No sertão da calma do pensamento

Marina Camargo | 2013

Era início do ano de 2012. Os mandacarus floriram em fevereiro. Finalmente a chuva voltava ao sertão. Eu chegava no momento do fim de uma história, no momento da tragédia, e do silêncio que se aproximou.

A última vez que havia feito esse percurso havia sido há vinte anos. A paisagem estava mudada. Tudo tomado de um verde brilhante das plantas que afloraram com as chuvas. O céu ainda escuro com nuvens pesadas de chuva que apagavam partes da paisagem. Vinte anos antes, a paisagem queimava no sol. Marrom, morna e seca. Sentei no mesmo lugar no carro, olhando para fora em silêncio, como havia feito anos antes.

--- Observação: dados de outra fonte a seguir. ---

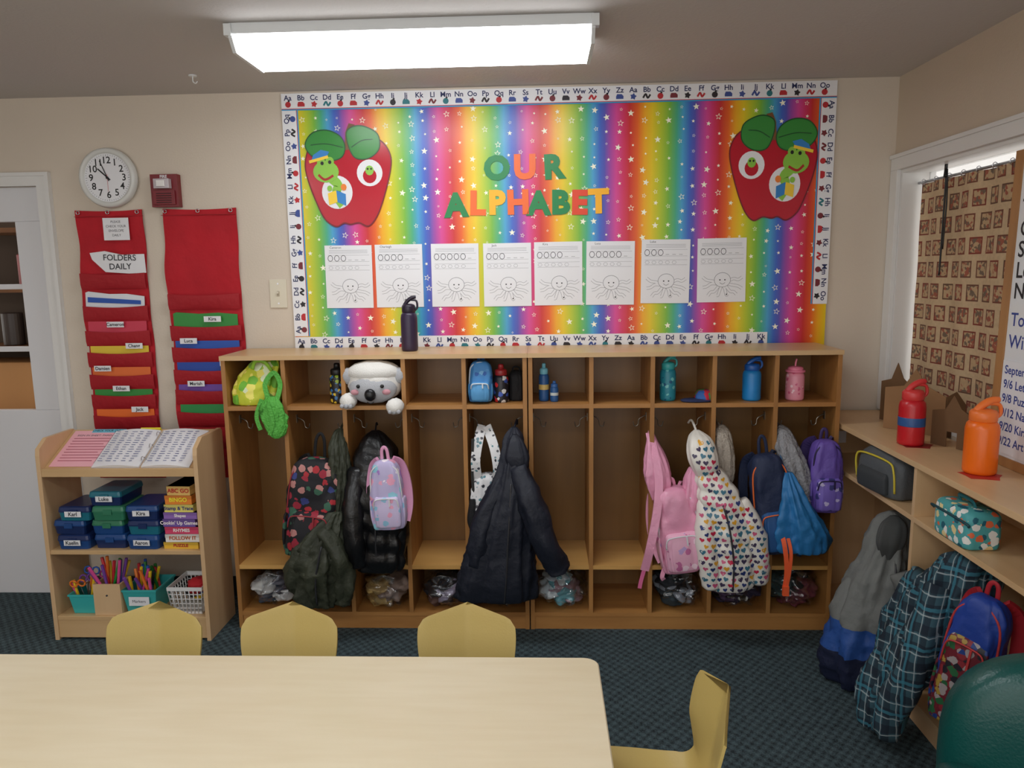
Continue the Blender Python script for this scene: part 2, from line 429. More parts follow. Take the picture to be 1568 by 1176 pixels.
while x < BR-.03:
    z = BB+.05+(.035 if col % 2 else 0)
    while z < BT-.08:
        jx, jz = random.uniform(-.008, .008), random.uniform(-.012, .012)
        r = random.choice([.006, .008, .011, .015]); rot = random.uniform(-.3, .3)
        P = starpts(x+jx, z+jz, r, rot)
        if random.random() < .45:
            Q = starpts(x+jx, z+jz, r*.68, rot)
            V = [(p[0], p[1], 0) for p in P]+[(p[0], p[1], 0) for p in Q]
            mb.add(V, [(i, i+10, (i+1) % 10+10, (i+1) % 10) for i in range(10)], starm, False, WM)
        else:
            V = [(p[0], p[1], 0) for p in P]+[(x+jx, z+jz, 0)]
            mb.add(V, [(i, 10, (i+1) % 10) for i in range(10)], starm, False, WM)
        z += random.choice([.05, .062, .075])
    x += .054; col += 1
# border strips
bw_ = .066
bord = M_("border_white", (236, 236, 240), .5); navyink = M_("border_navy", (30, 40, 90), .6); cyan = M_("border_cyan", (40, 160, 215), .5)
icon = [M_("icon_red", (190, 40, 48), .5), M_("icon_black", (40, 34, 40), .5), M_("icon_blue", (60, 80, 150), .5), M_("icon_maroon", (120, 40, 50), .5), M_("icon_teal", (40, 120, 130), .5)]
def strip(x0, x1, M):
    mb.box(x0, x1, 0, bw_, .001, .0025, bord, M)
    mb.box(x0, x1, -.006, .0, .001, .0025, cyan, M)
    mb.box(x0, x1, -.001, .002, .0025, .0027, icon[0], M)
    L = "ABCDEFGHIJKLMNOPQRSTUVWXYZ"; i = 0; x = x0+.03
    while x < x1-.02:
        ch = L[i % 26]
        mb.text(ch+ch.lower(), .031, navyink, M @ T(x, .046, .0032), .0006)
        c = random.choice(icon); k = i % 4
        if k == 0: mb.disc(x, .019, .013, .0002, c, M @ T(0, 0, .003), 10); mb.disc(x+.004, .033, .005, .0002, icon[1], M @ T(0, 0, .003), 6)
        elif k == 1: mb.poly([(x-.016, .01), (x+.016, .01), (x+.016, .022), (x+.008, .03), (x-.012, .03), (x-.016, .02)], .0002, c, M @ T(0, 0, .003))
        elif k == 2: mb.poly(starpts(x, .019, .015, .2, .6), .0002, c, M @ T(0, 0, .003))
        else: mb.stroke([(x-.016, .012), (x-.005, .028), (x+.004, .012), (x+.015, .026)], .008, .0032, c, M)
        i += 1; x += .0585
strip(BL, BR, T(0, -.0095, BT-bw_) @ RX)
strip(BL, 1.02, T(0, -.0095, BB) @ RX)
strip(BB+.07, BT-.07, T(BL, -.0095, 0) @ RX @ Matrix(((0, -1, 0, bw_), (1, 0, 0, 0), (0, 0, 1, 0), (0, 0, 0, 1))))
MR = T(BR-bw_, -.0095, 0) @ RX @ Matrix(((0, 1, 0, 0), (-1, 0, 0, 0), (0, 0, 1, 0), (0, 0, 0, 1)))
strip(-(BT-.07), -1.394, MR)
mb.finish("bulletin_board")

# letters
mb = MB()
lc = {'g': M_("letter_green", (20, 130, 70), .4), 'o': M_("letter_orange", (240, 106, 40), .4), 'y': M_("letter_yellow", (250, 180, 30), .4), 'r': M_("letter_red", (226, 70, 40), .4)}
for ch, x, z, c, rt in [("O", -.192, 2.008, 'g', .1), ("U", -.068, 2.01, 'o', 0), ("R", .058, 2.008, 'g', .05),
                    ("A", -.378, 1.850, 'g', .03), ("L", -.283, 1.857, 'o', -.03), ("P", -.196, 1.858, 'y', 0), ("H", -.10, 1.858, 'o', .02), ("A", -.008, 1.852, 'g', 0), ("B", .088, 1.854, 'g', 0), ("E", .172, 1.852, 'r', -.02), ("T", .258, 1.856, 'y', .02)]:
    mb.text(ch, .138, lc[c], T(x, -.0125, z) @ RX @ RZ(rt), .0075, ext=.0012)
mb.finish("alphabet_letter_cutouts")

# apples
applered = M_("apple_red", (186, 22, 44), .2, bs=8, bst=.1); leafg = M_("leaf_green", (56, 140, 60), .25); leafd = M_("leaf_dark", (24, 84, 40), .3); wormg = M_("worm_green", (140, 196, 70), .3)
hatb = M_("hat_blue", (50, 130, 200), .3); stemm = M_("stem_brown", (120, 76, 40), .4); yel = M_("book_yellow", (245, 205, 60), .4); org = M_("orange_spot", (236, 130, 50), .4)
def apple(cx, cz, w, h, flip):
    mb = MB(); mb.M = T(cx, -.0125, cz) @ RX @ SC(flip*w/2, h/2, 1)
    out = [(0, -.96), (.2, -.93), (.42, -1.0), (.62, -.82), (.8, -.45), (.98, .1), (1.0, .42), (.84, .68), (.55, .8), (.25, .72), (0, .62), (-.25, .76), (-.55, .84), (-.86, .66), (-1.0, .3), (-.95, -.05), (-.78, -.5), (-.6, -.84), (-.35, -1.0), (-.15, -.93)]
    P = [(p.x, p.y) for p in cat([(a, c, 0) for a, c in out], 4, True)]
    mb.poly(P, .001, applered)
    mb.stroke(out, .03, .0014, M_("apple_edge", (120, 14, 34), .3), closed=True)
    def at(z): return T(0, 0, z)
    mb.poly([(-.06, .55), (.06, .55), (.1, .95), (.2, 1.05), (.06, 1.08), (-.03, .9)], .0006, stemm, at(.0015))
    lf = lambda pts: [(p.x, p.y) for p in cat([(a, c, 0) for a, c in pts], 4, True)]
    L1 = [(-.05, .6), (-.15, .82), (-.45, .95), (-.8, .9), (-.98, .66), (-.8, .42), (-.45, .34), (-.15, .4)]
    L2 = [(.05, .58), (.0, .9), (.2, 1.02), (.45, 1.0), (.72, .85), (.74, .56), (.5, .38), (.2, .38)]
    for L in (L1, L2):
        mb.poly(lf(L), .0006, leafg, at(.0022)); mb.stroke(L, .025, .003, leafd, closed=True)
    mb.stroke([(-.1, .6), (-.5, .68), (-.85, .66)], .02, .0032, leafd); mb.stroke([(.1, .6), (.35, .73), (.6, .75)], .02, .0032, leafd)
    mb.disc(.5, .08, .3, .0006, paper, at(.0016), 24, .27); mb.disc(.5, .02, .16, .0006, applered, at(.0025), 16, .15)
    mb.disc(.5, .13, .1, .0006, wormg, at(.0033), 12, .1); mb.disc(.46, .16, .025, .0004, black, at(.0042), 6); mb.disc(.54, .16, .025, .0004, black, at(.0042), 6)
    mb.disc(-.28, -.3, .36, .0006, paper, at(.0016), 28, .34)
    mb.disc(-.52, .12, .3, .0008, wormg, at(.0033), 24, .22); mb.disc(-.62, .30, .1, .0008, wormg, at(.0036), 12); mb.disc(-.42, .32, .1, .0008, wormg, at(.0036), 12)
    mb.disc(-.6, .29, .04, .0004, black, at(.0046), 8); mb.disc(-.42, .31, .04, .0004, black, at(.0046), 8)
    mb.stroke([(-.7, .06), (-.55, -.04), (-.35, .04)], .05, .0044, M_("mouth_red", (170, 30, 30), .4))
    mb.poly([(-.85, .34), (-.8, .46), (-.62, .56), (-.42, .52), (-.5, .4)], .0006, hatb, at(.0042)); mb.stroke([(-.9, .32), (-.45, .42)], .06, .0055, yel)
    mb.stroke([(-.4, -.02), (-.25, -.15), (-.3, -.3), (-.2, -.45), (-.3, -.55)], .2, .003, wormg)
    mb.poly([(-.5, -.32), (-.3, -.26), (-.28, -.5), (-.48, -.56)], .0006, yel, at(.0038)); mb.poly([(-.3, -.26), (-.08, -.34), (-.08, -.58), (-.28, -.5)], .0006, hatb, at(.0038))
    mb.disc(-.12, -.2, .07, .0006, org, at(.0045), 10); mb.disc(-.45, -.22, .06, .0006, wormg, at(.0045), 10)
    return mb.finish("apple_cutout")
apple(-.858, 1.985, .385, .43, 1)
apple(1.018, 1.985, .375, .44, -1)

# worksheets
mb = MB()
random.seed(3)
for i, (x, zt, nm) in enumerate([(-.985, 1.686, "Cameron"), (-.753, 1.686, "Charleigh"), (-.498, 1.686, ""), (-.26, 1.684, "Jack"), (-.03, 1.686, "Kira"), (.202, 1.686, "Luca"), (.448, 1.69, "Luke"), (.70, 1.69, "")]):
    W, H = .216, .283
    S = T(x, -.0125, zt-H) @ RX @ RZ(random.uniform(-.01, .01))
    mb.box(0, W, 0, H, 0, .0006, paper, S)
    t = .0009
    if nm: mb.text(nm, .014, ink, S @ T(.05, H-.01, t))
    for k in range(3): mb.stroke([(.02, H-.022-k*.006), (W-.02, H-.022-k*.006)], .0012, t, inkl, S, 1)
    for k in range(6):
        cx = .025+k*.03
        if k < 3+i % 3: mb.stroke([(cx+.011*cos(a*pi/4), H-.058+.013*sin(a*pi/4)) for a in range(8)], .0024, t, ink, S, 2, True)
        else: mb.stroke([(cx-.008, H-.066), (cx+.008, H-.066)], .0012, t, ink, S, 1)
    for zz in (.044, .073, .09, .112): mb.stroke([(.015, H-zz), (W-.012, H-zz)], .001, t, inkl, S, 1)
    for k in range(5): mb.stroke([(.026+k*.03+.009*cos(a*pi/4), H-.101+.007*sin(a*pi/4)) for a in range(8)], .0012, t, inkl, S, 2, True)
    cx, cy = W*.52, .085
    inkm = M_("ink_mid", (115, 115, 122), .7)
    for k in range(8):
        a0 = pi*(.92+k*1.16/7)
        dx, dy = cos(a0), sin(a0)
        pts = [(cx+dx*.02, cy+dy*.015), (cx+dx*.05, cy+dy*.04+.010*sin(k*2.1)), (cx+dx*.072, cy+dy*.056), (cx+dx*.09, cy+dy*.062+.012*cos(k*1.7))]
        mb.stroke(pts, .013, t, inkm, S); mb.stroke(pts, .0105, t+.0002, paper, S)
    mb.disc(cx, cy+.014, .037, .0001, inkm, S @ T(0, 0, t+.0003), 20, .033); mb.disc(cx, cy+.014, .0352, .0001, paper, S @ T(0, 0, t+.0005), 20, .0312)
    for k in (-1, 1): mb.disc(cx+k*.011, cy+.014, .0035, .0003, ink, S @ T(0, 0, t+.0007), 6)
    mb.stroke([(cx-.012, cy+.002), (cx, cy-.005), (cx+.012, cy+.002)], .0016, t+.0008, ink, S)
mb.finish("handwriting_worksheets")

# ------------------------------------------------------------------ clock
mb = MB(); mb.M = T(-1.952, -.001, 2.002) @ RX
mb.lathe([(.12, 0), (.13, .004), (.133, .02), (.128, .036), (.118, .041), (.108, .034), (.106, .026)], M_("clock_rim", (214, 214, 210), .3), n=48)
mb.cyl(.107, .02, .027, paper, n=48)
for i in range(1, 13):
    a = i*pi/6; mb.text(str(i), .042, black, T(.076*sin(a), .076*cos(a), .0275), .0006)
for i in range(60):
    a = i*pi/30; r0 = .097 if i % 5 else .093
    mb.stroke([(r0*sin(a), r0*cos(a)), (.102*sin(a), .102*cos(a))], .0014, .0275, black, k=1)
mb.stroke([(.012, -.010), (-.042, .040)], .006, .029, black, k=1); mb.stroke([(0.006, -.015), (-.03, .075)], .004, .030, black, k=1)
mb.stroke([(.0, .015), (.0, -.06)], .0015, .031, M_("clock_red", (190, 40, 40), .4), k=1)
mb.disc(0, 0, .006, .003, black, T(0, 0, .03), 12)
mb.finish("wall_clock")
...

Esse retorno ao sertão, repentino, imprevisto, indesejado, ocasionado pelo destino, desencadeou um pensamento sobre a região. E agora, de um outro modo, para além das histórias íntimas ou razões do destino, retomo o sertão.

Pensar sobre questões relacionadas ao Brasil logo após um período de viagens e residência fora do país, parecia uma necessidade, como um caminho inevitável a se seguir. Quando estava vivendo na Alemanha, fiz a série de trabalhos “Tratado de Limites” [1], relacionada à região dos pampas. Foram três viagens para os pampas no sul do Brasil e no norte do Uruguai. Talvez a distância entre esses lugares – não só geográfica, mas essencialmente a oposição entre regiões de isolamento e centralidade no mundo (com toda a carga política que está implícita em definições regionais) – tenha sido definitiva para pensar essas experiências de deslocamento.

Nas viagens pelos pampas – região extensa, onde as distâncias se relativizam – a sensação de isolamento é imensa. A continuidade dilui as fronteiras políticas, tira o sentido das definições lineares da cartografia do lugar.

Da relação com a paisagem e cartografia dos pampas para se pensar os sertões, parece haver uma sequência lógica e linear como uma narrativa construída.

Mas, aqui, é o próprio destino, alheio ao desejo, que provocou a sequência de interesses pelos pampas e sertões.

Curiosamente já havia escrito em meu caderno longos textos divagando sobre o Brasil, influenciada pelo ensaio de Stefan Zweig [2] e pelas experiências de viagem pelo interior do país e fora dele, sobre os lugares de isolamento que a distância geográfica de centros ou capitais culturais podem ocasionar.

E, como se o destino previsse o encadeamento lógico entre ideias e textos, ele então me levou para o Brasil de dentro.

Depois deste retorno ao sertão, retomei a leitura de Os Sertões, de Euclides da Cunha. A primeira parte do livro, chamada “A Terra”, volta a ser o meu principal interesse no texto: as tentativas de definir uma região ainda em processo de construção conceitual, as descrições detalhadas da paisagem, da flora, mesmo o sentido determinista de pensar como esse ambiente influencia e forma o homem da região.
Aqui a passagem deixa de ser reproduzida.